Who’s the Real Troublemaker?

By Andy Alexander

Several thousand years ago there was a drought in the Northern Kingdom of Israel that lasted for approximately three years (1 Kgs. 18:1). Before this drought began, God sent the prophet Elijah to King Ahab to foretell of this catastrophic event (1 Kgs. 17:1). The purpose for this drought and the ensuing contest on Mount Carmel between Elijah and the prophets of Baal was to prove to the people that Jehovah is the only true and living God (1 Kgs. 18:36-39). This miraculous manifestation had its desired effect on the people as they all fell on their faces and said, “The LORD, he is the God; the LORD, he is the God” (1 Kgs. 18:39).

There are many interesting lessons that can be gleaned from this particular story, but let’s notice the reaction of Ahab to Elijah the prophet as he simply declared the truth to Ahab. In the third year of the drought God told Elijah to go and show himself to Ahab and Elijah faithfully and courageously followed God’s instruction (1 Kgs. 18:1,17). Upon seeing Elijah, Ahab said, “Art thou he that troubleth Israel?” Notice that the individual who clearly taught the truth was blamed for all the trouble that was taking place in Israel. But, who was the real troublemaker of Israel?

If we go back to 1 Kings 16:29-33, we will discover that Ahab was the real troublemaker of Israel and Elijah was the friend of the Israelites because he was trying to show them the error of their sinful ways. Ahab had done “more to provoke the LORD God of Israel to anger than all the kings of Israel that were before him” (1 Kgs. 16:33). He did this by introducing into Israel the false worship of Baal, a heathen religion in which his wicked wife Jezebel had been involved (1 Kgs. 16:3 1). Prior to this the people professed to worship the true God through the calves they had constructed at Dan and Bethel. This worship was not acceptable to God but King Ahab was now introducing them to a “new” god and setting it up as their national religion (1 Kgs. 12:26-13:6). This is the sin which brought about the terrible drought upon the people of the Northern Kingdom and it was all caused by their total rejection of the true God of Israel. The king as well as those who followed him in this evil idolatrous worship were to blame for the trouble then occurring in Israel because of the drought. Was Elijah their friend or foe in trying to turn them back to the true God by revealing the truth as God had delivered it to him?

The preaching of truth gives occasion for the real troublemaker, those upholding error, to rear their heads and come out in fierce opposition to the truth. The trouble is not with those who protest error by proclaiming the truth, but with those who uphold false doctrines. These false teachers are sometimes hard to recognize as they appear at times to be sheep or ministers of righteousness when, in reality, they are wolves in sheep’s clothing or servants of Satan (Matt. 7:15-16; Acts 20:28-30; 2 Cor. 11: 13-15). So, Christians must constantly be on guard and “prove all things” as the apostle Paul taught the Thessalonians in his first epistle to them (5:21).

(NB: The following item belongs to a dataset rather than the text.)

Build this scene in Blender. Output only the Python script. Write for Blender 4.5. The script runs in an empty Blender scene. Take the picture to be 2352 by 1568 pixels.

Christians are commanded to have authority for everything that they do and this authority is to come from Jesus Christ (Col. 3:17). Those who do not abide in this doctrine do not have God and neither do those who participate with them in their false doctrines (2 Jn. 9-11).

Consider the music that the Lord requires of those who follow him. He has given us a direct command to sing and make melody in our hearts (Eph. 5:19; Col. 3:16). When we gather together and sing as he has commanded us, we are worshiping him in spirit and in truth and we are operating within his doctrine (Jn. 4:24; 2 Jn. 9). However, if we were to gather together and play an instrument as many denominations do, we would be operating outside the realm of his doctrine and our worship would not be acceptable (2 Jn. 9; Matt. 15:8-9). We would have rejected the authority of God and substituted what we thought God would accept. God has demonstrated over and over his displeasure at those who have done such things (Lev. 10:1-3; 2 Sam. 6:6-7). When we step outside the doctrine of Jesus Christ, no matter how small we may think it to be, we no longer have God (2 Jn. 9). This is a serious offence and those who are practicing and teaching things that cannot be supported with a “thus saith the Lord” should repent and turn to God. We are to think of no man or group of men above that which is written in the word of God (1 Cor. 4:6). That would include the pope, church councils, synods, conventions, or even the elders of a local congregation. Paul warned the Ephesian elders, “. . that after my departing shall grievous wolves enter in among you, not sparing the flock. Also of your own selves shall men arise, speaking perverse things, to draw away disciples after them” (Acts 20:29-30).

The greatest problem that we have is sin and the solution to that problem is the truth (Isa. 59:1-2; Jn. 8:31-32). The truth is the answer and not the problem for the troubles that exist today.